» **STATED TASK**: Repeat the data below exactly, dropping any pictures it holds.

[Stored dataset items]
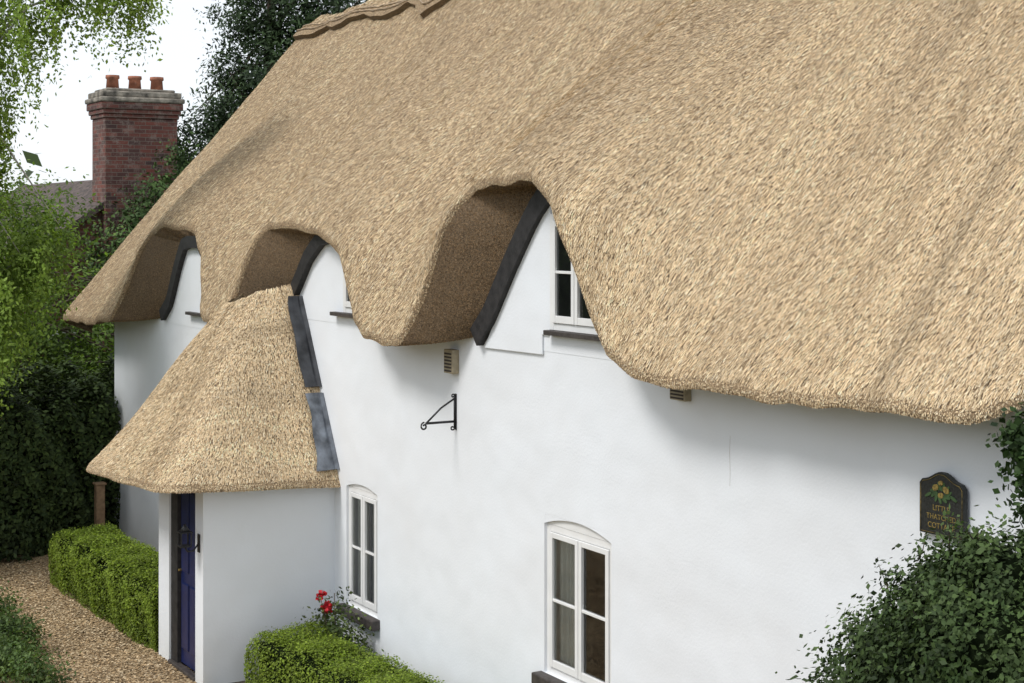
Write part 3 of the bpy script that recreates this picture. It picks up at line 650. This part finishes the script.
# neighbour house
nh=empty('brick_house')
V=[(-20.3,-.2,GZ),(-20.3,6.2,GZ),(-20.3,6.2,3.2),(-20.3,3,5.2),(-20.3,-.2,3.2),(-30,-.2,GZ),(-30,6.2,GZ),(-30,6.2,3.2),(-30,3,5.2),(-30,-.2,3.2)]
mesh_obj('walls',V,[(0,1,2,3,4),(9,8,7,6,5),(0,4,9,5),(1,6,7,2)],M_brick,nh)
V=[(-20.1,-.5,3.02),(-20.1,3,5.32),(-20.1,6.5,3.02),(-30.2,-.5,3.02),(-30.2,3,5.32),(-30.2,6.5,3.02)]
o=mesh_obj('tiled_roof',V,[(0,1,4,3),(1,2,5,4)],M_tile,nh); s_=o.modifiers.new('s','SOLIDIFY'); s_.thickness=.12
boxes('gable_window',[((-20.33,1.2,1.2),(-20.27,2.2,2.3))],M_paint,nh,.01)
boxes('gable_window_glass',[((-20.268,1.28,1.28),(-20.262,2.12,2.22))],M_int,nh,0)
cx,cy=-20.5,2.95
def cb(wx,wy,z0,z1): return ((cx-wx/2,cy-wy/2,z0),(cx+wx/2,cy+wy/2,z1))
boxes('chimney_stack',[cb(.9,1.46,GZ,6.45)],M_brick,nh,.02)
boxes('chimney_corbels',[cb(.97,1.52,6.45,6.53),cb(1.04,1.58,6.53,6.62),cb(1.11,1.64,6.62,6.76)],M_brick,nh,.02)
boxes('chimney_flaunching',[cb(1.16,1.70,6.76,6.86),cb(1.05,1.6,6.86,6.98),cb(.85,1.4,6.98,7.04)],M_cap,nh,.04)
pots=[]
for dy in (-.45,.0,.45):
    pots.append(([(cx,cy+dy,7.0),(cx,cy+dy,7.24),(cx,cy+dy,7.26),(cx,cy+dy,7.32)],[.135,.115,.14,.135]))
tubes('chimney_pots',pots,M_terra,nh,14)
# ground
S=400
mesh_obj('ground',[(-S,-S,GZ-.03),(S,-S,GZ-.03),(S,S,GZ-.03),(-S,S,GZ-.03)],[(0,1,2,3)],M_grass)
mesh_obj('gravel_path',[(-20,-6,GZ),(-4.6,-7,GZ),(6,-7.5,GZ),(6,-1.3,GZ),(-4.1,-1.2,GZ),(-4.1,0,GZ),(-20,0,GZ)],[(0,1,2,3,4,5,6)],M_gravel)
mesh_obj('flower_bed',[(-4.12,-1.35,GZ+.005),(5.6,-1.35,GZ+.005),(5.6,0,GZ+.005),(-4.12,0,GZ+.005)],[(0,1,2,3)],M_soil)
n=30000; P=np.stack([rng.uniform(-11,-4.5,n),rng.uniform(-4.5,-1.3,n),np.full(n,GZ+.004)],1)
C=np.array([(.52,.37,.21),(.38,.26,.14),(.62,.49,.32),(.16,.11,.06)])[rng.integers(0,4,n)]*rng.uniform(.8,1.2,(n,1))
V=leafquads(P,.028,C,asp=.8,parentnormal=np.tile([0,0,2.0],(n,1))); V[:,:,2]+=.004
quads('loose_gravel',V,C,M_straw)
# camera, light
cam=bpy.data.cameras.new('camera'); co=bpy.data.objects.new('camera',cam); link(co)
cam.sensor_width=36; cam.lens=56.25; cam.shift_y=-.1187; cam.clip_end=2000; cam.clip_start=.1
co.location=(10.9,-6.7,4.45)
th=math.radians(30.35)
co.rotation_euler=(math.pi/2,0,math.atan2(math.cos(th),math.sin(th)))
sc.camera=co
sd=Vector((.0,-.70,.90)).normalized()
el=math.asin(sd.z); az=math.atan2(sd.x,sd.y)
w=bpy.data.worlds.new('World'); sc.world=w; w.use_nodes=True; nt=w.node_tree
sk=nt.nodes.new('ShaderNodeTexSky'); sk.sky_type='NISHITA'; sk.sun_disc=False; sk.sun_elevation=el; sk.sun_rotation=az; sk.dust_density=1
hs=nt.nodes.new('ShaderNodeHueSaturation'); hs.inputs['Saturation'].default_value=.5
mxw=nt.nodes.new('ShaderNodeMixRGB'); mxw.inputs[0].default_value=.75; mxw.inputs[2].default_value=(7.4,7.75,8.2,1)  # cloud layer
nt.links.new(sk.outputs[0],hs.inputs['Color']); nt.links.new(hs.outputs[0],mxw.inputs[1]); nt.links.new(mxw.outputs[0],nt.nodes['Background'].inputs[0]); nt.nodes['Background'].inputs[1].default_value=.15
sl=bpy.data.lights.new('sun','SUN'); sl.energy=2.15; sl.angle=math.radians(17); sl.color=(1,.97,.93)
so=bpy.data.objects.new('sun',sl); link(so); so.rotation_euler=sd.to_track_quat('Z','Y').to_euler()
sc.view_settings.view_transform='Standard'; sc.view_settings.look='None'; sc.view_settings.exposure=0
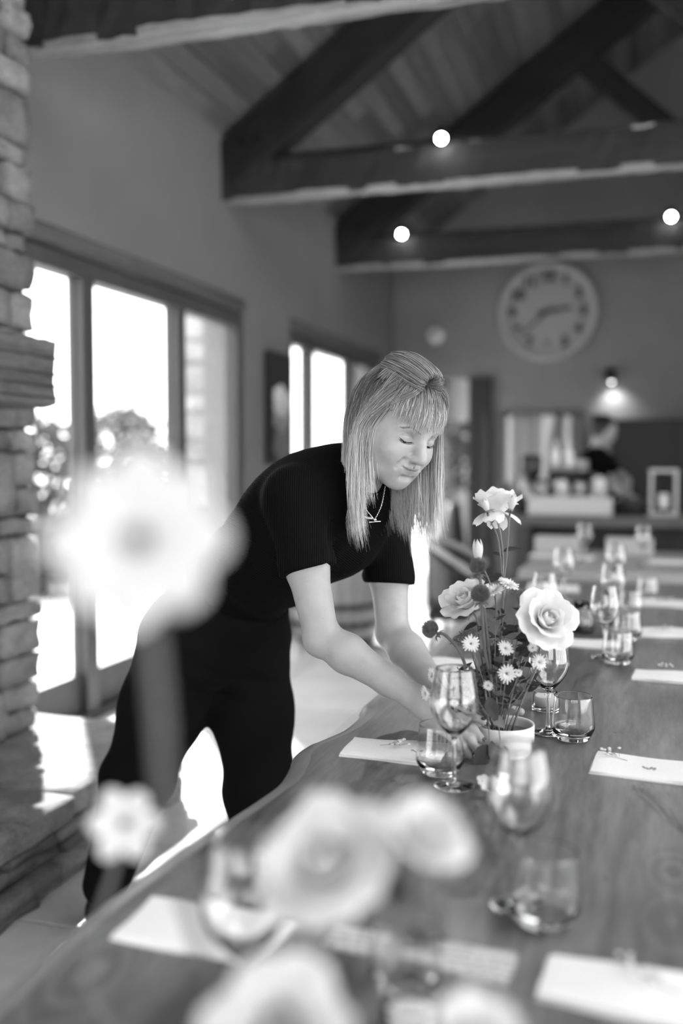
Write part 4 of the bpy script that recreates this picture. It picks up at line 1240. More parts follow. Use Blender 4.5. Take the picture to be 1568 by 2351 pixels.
shirt = fast_mesh('shirt', sv, sf, M['knit_body'], wm)
# sleeves use the upright rib
shirt.data.materials.append(M['knit'])
cen = np.array([0.0]*len(shirt.data.polygons)*3); cen = np.zeros(len(shirt.data.polygons)*3); shirt.data.polygons.foreach_get('center', cen); cen = cen.reshape(-1, 3) + np.array(wm.location)
isl = (Sr.ev(cen) < .012) | (Sl.ev(cen) < .012)
shirt.data.polygons.foreach_set('material_index', isl.astype(np.int32)); shirt.data.update()

Tz = SDF()
up2 = (J['waist']-J['pelvis']); up2 /= np.linalg.norm(up2); sd2 = hipd - up2*np.dot(hipd, up2); sd2 /= np.linalg.norm(sd2); R2 = np.stack([sd2, up2, np.cross(sd2, up2)])
Tz.ell(J['pelvis'] + up2*.02, (.185, .13, .135), R2, .05)
Tz.ell(J['pelvis'] + up2*.10, (.150, .12, .118), R2, .05)
rkn, lkn = J['rknee'], J['lknee']
Tz.chain([J['rhip'] + V(0, 0, .0), J['rhip']*.55 + rkn*.45, rkn, J['rank'] + V(0, 0, .07)], [.118, .104, .088, .064], .045)
Tz.chain([J['lhip'], J['lhip']*.55 + lkn*.45, lkn, J['lank'] + V(0, 0, .07)], [.112, .099, .088, .068], .045)
Tz.half(hp_pt - hem_n*.05, -hem_n, .004)
def tf(P, d):
    for kn, hipj in ((rkn, J['rhip']), (lkn, J['lhip'])):
        r = np.linalg.norm(P - (hipj + V(.03, -.06, -.06)), axis=1); d = d + .005*np.exp(-(r/.10)**2)*np.sin(P[:, 2]*70 + P[:, 0]*50)
        r = np.linalg.norm(P - kn, axis=1); d = d + .0035*np.exp(-(r/.12)**2)*np.sin(P[:, 2]*55 + P[:, 1]*40)
    # centre crease of the legs
    return d
Tz.func(tf)
lo_ = np.vstack([J['pelvis'], J['rank'], J['lank'], hp_pt, J['waist']])
tv, tf_ = Tz.mesh(lo_.min(0) - .17, lo_.max(0) + .19, .007, 12)
fast_mesh('trousers', tv, tf_, M['trouser'], wm)
fdir = V(.94, -.35, 0); fdir /= np.linalg.norm(fdir)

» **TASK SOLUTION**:
Write part 3 of the bpy script that recreates this picture. It picks up at line 650. This part finishes the script.
# neighbour house
nh=empty('brick_house')
V=[(-20.3,-.2,GZ),(-20.3,6.2,GZ),(-20.3,6.2,3.2),(-20.3,3,5.2),(-20.3,-.2,3.2),(-30,-.2,GZ),(-30,6.2,GZ),(-30,6.2,3.2),(-30,3,5.2),(-30,-.2,3.2)]
mesh_obj('walls',V,[(0,1,2,3,4),(9,8,7,6,5),(0,4,9,5),(1,6,7,2)],M_brick,nh)
V=[(-20.1,-.5,3.02),(-20.1,3,5.32),(-20.1,6.5,3.02),(-30.2,-.5,3.02),(-30.2,3,5.32),(-30.2,6.5,3.02)]
o=mesh_obj('tiled_roof',V,[(0,1,4,3),(1,2,5,4)],M_tile,nh); s_=o.modifiers.new('s','SOLIDIFY'); s_.thickness=.12
boxes('gable_window',[((-20.33,1.2,1.2),(-20.27,2.2,2.3))],M_paint,nh,.01)
boxes('gable_window_glass',[((-20.268,1.28,1.28),(-20.262,2.12,2.22))],M_int,nh,0)
cx,cy=-20.5,2.95
def cb(wx,wy,z0,z1): return ((cx-wx/2,cy-wy/2,z0),(cx+wx/2,cy+wy/2,z1))
boxes('chimney_stack',[cb(.9,1.46,GZ,6.45)],M_brick,nh,.02)
boxes('chimney_corbels',[cb(.97,1.52,6.45,6.53),cb(1.04,1.58,6.53,6.62),cb(1.11,1.64,6.62,6.76)],M_brick,nh,.02)
boxes('chimney_flaunching',[cb(1.16,1.70,6.76,6.86),cb(1.05,1.6,6.86,6.98),cb(.85,1.4,6.98,7.04)],M_cap,nh,.04)
pots=[]
for dy in (-.45,.0,.45):
    pots.append(([(cx,cy+dy,7.0),(cx,cy+dy,7.24),(cx,cy+dy,7.26),(cx,cy+dy,7.32)],[.135,.115,.14,.135]))
tubes('chimney_pots',pots,M_terra,nh,14)
# ground
S=400
mesh_obj('ground',[(-S,-S,GZ-.03),(S,-S,GZ-.03),(S,S,GZ-.03),(-S,S,GZ-.03)],[(0,1,2,3)],M_grass)
mesh_obj('gravel_path',[(-20,-6,GZ),(-4.6,-7,GZ),(6,-7.5,GZ),(6,-1.3,GZ),(-4.1,-1.2,GZ),(-4.1,0,GZ),(-20,0,GZ)],[(0,1,2,3,4,5,6)],M_gravel)
mesh_obj('flower_bed',[(-4.12,-1.35,GZ+.005),(5.6,-1.35,GZ+.005),(5.6,0,GZ+.005),(-4.12,0,GZ+.005)],[(0,1,2,3)],M_soil)
n=30000; P=np.stack([rng.uniform(-11,-4.5,n),rng.uniform(-4.5,-1.3,n),np.full(n,GZ+.004)],1)
C=np.array([(.52,.37,.21),(.38,.26,.14),(.62,.49,.32),(.16,.11,.06)])[rng.integers(0,4,n)]*rng.uniform(.8,1.2,(n,1))
V=leafquads(P,.028,C,asp=.8,parentnormal=np.tile([0,0,2.0],(n,1))); V[:,:,2]+=.004
quads('loose_gravel',V,C,M_straw)
# camera, light
cam=bpy.data.cameras.new('camera'); co=bpy.data.objects.new('camera',cam); link(co)
cam.sensor_width=36; cam.lens=56.25; cam.shift_y=-.1187; cam.clip_end=2000; cam.clip_start=.1
co.location=(10.9,-6.7,4.45)
th=math.radians(30.35)
co.rotation_euler=(math.pi/2,0,math.atan2(math.cos(th),math.sin(th)))
sc.camera=co
sd=Vector((.0,-.70,.90)).normalized()
el=math.asin(sd.z); az=math.atan2(sd.x,sd.y)
w=bpy.data.worlds.new('World'); sc.world=w; w.use_nodes=True; nt=w.node_tree
sk=nt.nodes.new('ShaderNodeTexSky'); sk.sky_type='NISHITA'; sk.sun_disc=False; sk.sun_elevation=el; sk.sun_rotation=az; sk.dust_density=1
hs=nt.nodes.new('ShaderNodeHueSaturation'); hs.inputs['Saturation'].default_value=.5
mxw=nt.nodes.new('ShaderNodeMixRGB'); mxw.inputs[0].default_value=.75; mxw.inputs[2].default_value=(7.4,7.75,8.2,1)  # cloud layer
nt.links.new(sk.outputs[0],hs.inputs['Color']); nt.links.new(hs.outputs[0],mxw.inputs[1]); nt.links.new(mxw.outputs[0],nt.nodes['Background'].inputs[0]); nt.nodes['Background'].inputs[1].default_value=.15
sl=bpy.data.lights.new('sun','SUN'); sl.energy=2.15; sl.angle=math.radians(17); sl.color=(1,.97,.93)
so=bpy.data.objects.new('sun',sl); link(so); so.rotation_euler=sd.to_track_quat('Z','Y').to_euler()
sc.view_settings.view_transform='Standard'; sc.view_settings.look='None'; sc.view_settings.exposure=0
Write part 4 of the bpy script that recreates this picture. It picks up at line 1240. More parts follow. Use Blender 4.5. Take the picture to be 1568 by 2351 pixels.
shirt = fast_mesh('shirt', sv, sf, M['knit_body'], wm)
# sleeves use the upright rib
shirt.data.materials.append(M['knit'])
cen = np.array([0.0]*len(shirt.data.polygons)*3); cen = np.zeros(len(shirt.data.polygons)*3); shirt.data.polygons.foreach_get('center', cen); cen = cen.reshape(-1, 3) + np.array(wm.location)
isl = (Sr.ev(cen) < .012) | (Sl.ev(cen) < .012)
shirt.data.polygons.foreach_set('material_index', isl.astype(np.int32)); shirt.data.update()

Tz = SDF()
up2 = (J['waist']-J['pelvis']); up2 /= np.linalg.norm(up2); sd2 = hipd - up2*np.dot(hipd, up2); sd2 /= np.linalg.norm(sd2); R2 = np.stack([sd2, up2, np.cross(sd2, up2)])
Tz.ell(J['pelvis'] + up2*.02, (.185, .13, .135), R2, .05)
Tz.ell(J['pelvis'] + up2*.10, (.150, .12, .118), R2, .05)
rkn, lkn = J['rknee'], J['lknee']
Tz.chain([J['rhip'] + V(0, 0, .0), J['rhip']*.55 + rkn*.45, rkn, J['rank'] + V(0, 0, .07)], [.118, .104, .088, .064], .045)
Tz.chain([J['lhip'], J['lhip']*.55 + lkn*.45, lkn, J['lank'] + V(0, 0, .07)], [.112, .099, .088, .068], .045)
Tz.half(hp_pt - hem_n*.05, -hem_n, .004)
def tf(P, d):
    for kn, hipj in ((rkn, J['rhip']), (lkn, J['lhip'])):
        r = np.linalg.norm(P - (hipj + V(.03, -.06, -.06)), axis=1); d = d + .005*np.exp(-(r/.10)**2)*np.sin(P[:, 2]*70 + P[:, 0]*50)
        r = np.linalg.norm(P - kn, axis=1); d = d + .0035*np.exp(-(r/.12)**2)*np.sin(P[:, 2]*55 + P[:, 1]*40)
    # centre crease of the legs
    return d
Tz.func(tf)
lo_ = np.vstack([J['pelvis'], J['rank'], J['lank'], hp_pt, J['waist']])
tv, tf_ = Tz.mesh(lo_.min(0) - .17, lo_.max(0) + .19, .007, 12)
fast_mesh('trousers', tv, tf_, M['trouser'], wm)
fdir = V(.94, -.35, 0); fdir /= np.linalg.norm(fdir)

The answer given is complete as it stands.